Tuskegee Airmen Honored with Highway Renaming


A portion of Interstate 80 through Solano County was dedicated to honor the Tuskegee Airmen.

A bill by Senator Lois Wolk, D-Solano, to honor the Tuskegee Airmen and the contributions they made during World War II won approval in Sacramento and designates Interstate 80 between Midway Road and the State Route 12 East interchange as the Tuskegee Airmen Memorial Highway.

The dedication ceremony took place Thursday at the VA Memorial Hall, Dixon.. City officials and others spoke, along with Vacaville resident Lt. Colonel James C. Warren, USAF, retired, an original Tuskegee Airman.

Special guest Edith Roberts participated in unveiling a replica of the Tuskegee Airmen Memorial Highway sign. Her husband, Col. George S. Roberts, was the first Tuskegee Airman and later became commander of the famed Tuskegee Airmen 99th Fighter Squadron and commander of the 332nd Fighter Group.

The Tuskegee Airmen were the first African-American military aviators in the U.S. armed forces.
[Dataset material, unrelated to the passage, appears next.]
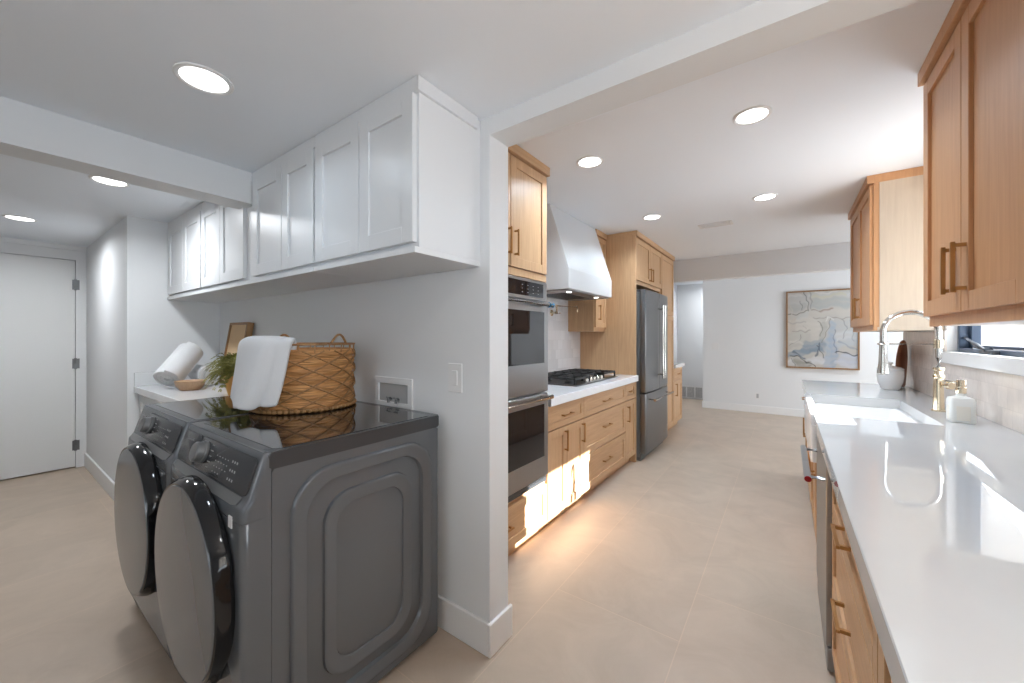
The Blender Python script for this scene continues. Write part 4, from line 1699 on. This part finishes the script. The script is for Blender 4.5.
# strokes in unit coordinates (u right, v down): (points, half width, colour, opacity)
STR = [([(.0, .12), (.26, .10)], .10, (196, 196, 192), .9), ([(.08, .22), (.24, .20)], .06, (178, 180, 176), .8),
       ([(.36, .06), (.98, .05)], .06, (206, 208, 204), .9), ([(.38, .09), (.80, .07)], .022, (214, 208, 170), .8), ([(.40, .13), (.98, .12)], .03, (184, 189, 185), .9),
       ([(.36, .19), (.98, .20)], .05, (178, 183, 181), .85), ([(.32, .30), (.70, .27), (.98, .30)], .06, (208, 198, 182), .9), ([(.50, .255), (.66, .255)], .02, (196, 168, 150), .8),
       ([(.20, .35), (.30, .33)], .05, (196, 200, 198), .8), ([(.10, .45), (.42, .44)], .11, (216, 206, 190), .9), ([(.12, .37), (.10, .55)], .05, (206, 190, 172), .8),
       ([(.05, .62), (.20, .60)], .09, (202, 198, 184), .9), ([(.36, .50), (.44, .62)], .07, (212, 202, 186), .9), ([(.52, .45), (.50, .66)], .05, (186, 182, 168), .9),
       ([(.70, .45), (.95, .50)], .10, (190, 192, 192), .9), ([(.74, .58), (.96, .60)], .08, (202, 206, 208), .9), ([(.72, .70), (.95, .66)], .05, (184, 194, 204), .8),
       ([(.64, .45), (.62, .62), (.58, .85)], .055, (166, 184, 204), .95), ([(.66, .60), (.66, .95)], .06, (158, 178, 206), .9), ([(.56, .88), (.60, .98)], .06, (176, 190, 210), .9),
       ([(.30, .70), (.52, .70)], .07, (140, 160, 176), .95), ([(.27, .77), (.50, .76)], .045, (112, 142, 168), .9), ([(.04, .84), (.30, .78)], .045, (134, 158, 178), .9),
       ([(.04, .78), (.22, .74)], .025, (212, 206, 190), .8), ([(.80, .88), (.97, .88)], .10, (192, 200, 220), .9), ([(.30, .92), (.48, .90)], .06, (216, 218, 222), .9),
       ([(.02, .94), (.08, .94)], .05, (220, 220, 220), .9), ([(.14, .92), (.32, .95)], .05, (166, 162, 148), .95),
       ([(.28, .0), (.30, .15), (.31, .28)], .008, (84, 92, 100), .85), ([(.0, .30), (.16, .29), (.30, .27)], .008, (92, 92, 92), .8), ([(.20, .12), (.22, .24)], .008, (110, 110, 108), .7),
       ([(.46, .38), (.50, .46), (.48, .60)], .007, (100, 96, 90), .8), ([(.62, .38), (.56, .55), (.53, .68)], .007, (106, 100, 92), .7), ([(.68, .50), (.69, .80)], .008, (110, 122, 140), .8),
       ([(.68, .78), (.82, .805), (.99, .81)], .010, (72, 76, 86), .9), ([(.46, .72), (.52, .86)], .008, (60, 72, 88), .9), ([(.08, .86), (.20, .85), (.28, .92), (.42, .98)], .008, (52, 50, 48), .9),
       ([(.08, .90), (.12, .99)], .007, (70, 66, 60), .8), ([(.04, .70), (.18, .66), (.20, .58)], .007, (140, 138, 130), .8), ([(.35, .255), (.55, .25), (.66, .26)], .007, (130, 112, 104), .7),
       ([(.28, .50), (.26, .46)], .006, (160, 150, 140), .6)]
STR += [([(.04, .40), (.30, .42)], .012, (170, 166, 158), .6), ([(.10, .52), (.26, .54), (.34, .50)], .010, (150, 146, 138), .6), ([(.76, .36), (.84, .50), (.80, .62)], .009, (134, 138, 142), .7),
        ([(.86, .40), (.94, .52), (.92, .64)], .009, (150, 154, 158), .6), ([(.40, .34), (.60, .36), (.98, .35)], .008, (140, 132, 124), .6), ([(.36, .02), (.34, .24)], .012, (150, 152, 150), .7),
        ([(.42, .04), (.70, .03)], .014, (228, 226, 220), .7), ([(.04, .66), (.24, .68)], .022, (222, 216, 204), .7), ([(.50, .68), (.46, .80), (.40, .86)], .012, (90, 104, 122), .8),
        ([(.74, .64), (.84, .72), (.98, .74)], .014, (150, 162, 178), .7), ([(.02, .08), (.24, .04)], .020, (216, 214, 208), .7), ([(.06, .20), (.08, .32)], .016, (206, 196, 178), .7),
        ([(.56, .40), (.60, .36), (.66, .38)], .012, (222, 218, 210), .8), ([(.12, .80), (.26, .86)], .016, (92, 116, 140), .8), ([(.70, .92), (.97, .95)], .03, (206, 210, 222), .8)]
STR = [(p, hw, srgb(c), op) for p, hw, c, op in STR]
ca = cv.data.color_attributes.new('paint', 'FLOAT_COLOR', 'POINT')
basec = srgb((200, 192, 180))
flat = []
for (x, z) in co:
    u_ = (x - AX0) / (AX1 - AX0)
    v_ = 1 - (z - AZ0) / (AZ1 - AZ0)
    wu = u_ + .018 * math.sin(v_ * 17 + u_ * 5) + .008 * math.sin(v_ * 61 + u_ * 23)
    wv = v_ + .014 * math.sin(u_ * 19 + v_ * 7) + .006 * math.sin(u_ * 53 - v_ * 31)
    c = basec
    for p, hw, sc_, op in STR:
        dd = seg_d(wu, wv, p)
        if dd < hw:
            e = min(1, (hw - dd) / (hw * .35 + .003)) * op
            e *= .82 + .18 * math.sin((wu * 3 + wv * 90) if hw > .02 else 1.5)
            c = tuple(c[k] * (1 - e) + sc_[k] * e for k in range(3))
    flat += [*c, 1.0]
ca.data.foreach_set('color', flat)
pm = MATS['painted_canvas']
an = pm.node_tree.nodes.new('ShaderNodeVertexColor')
an.layer_name = 'paint'
pm.node_tree.links.new(an.outputs['Color'], pm.node_tree.nodes['Principled BSDF'].inputs['Base Color'])

t = thing('light_switch', 'white switch plate on the far wall beside the passage opening', 'light switch', (-1.09, 8.0, 1.16))
obj('plate', box(B(), -1.145, -1.030, 1.10, 1.22, 0, .006, MA, .002), PLASTW, t)
obj('rocker', box(B(), -1.105, -1.07, 1.128, 1.192, .005, .010, MA, .001), PLASTW, t)
t = thing('power_outlet', 'white power outlet low on the far wall', 'wall outlet', (-.42, 8.0, .295))
obj('plate', box(B(), -.458, -.385, .238, .352, 0, .006, MA, .002), PLASTW, t)
obj('socket', box(B(), -.438, -.405, .258, .332, .005, .008, MA, .001), MATS['shaded_plastic'], t)
# return air grille in the passage
rg = thing('return_air_grille', 'white return air grille at floor level in the passage', 'air vent', (-1.68, 8.95, .02))
MP = MY(8.95, -1)
bm = B()
for a in (-1.93, -1.765, -1.60, -1.445):
    box(bm, a - .012, a + .012, .02, .275, 0, .014, MP)
box(bm, -1.93, -1.445, .02, .042, 0, .014, MP)
box(bm, -1.93, -1.445, .255, .277, 0, .014, MP)
for k in range(14):
    z = .05 + k * .015
    box(bm, -1.93, -1.445, z, z + .006, .001, .008, MP)
obj('louvres', bm, PLASTW, rg)
obj('backing', box(B(), -1.935, -1.44, .03, .27, 0, .003, MP), plain('grille_shadow', (.25, .25, .26), .8), rg)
During World War II, African Americans in many states were still subject to the Jim Crow laws, and the American military was racially segregated, as was much of the federal government.

The 99th Fighter Squadron scored the first aerial victory for the Tuskegee Airmen by downing a German FW-190.

Robert Vickers sang the National Anthem and the adopted Tuskegee Airmen song, “Straighten Up and Fly Right.” A fly-over will be flown by Bob Hertan and Lloyd Tincher flying a Beech Skipper owned by Lt. Colonel James Warren.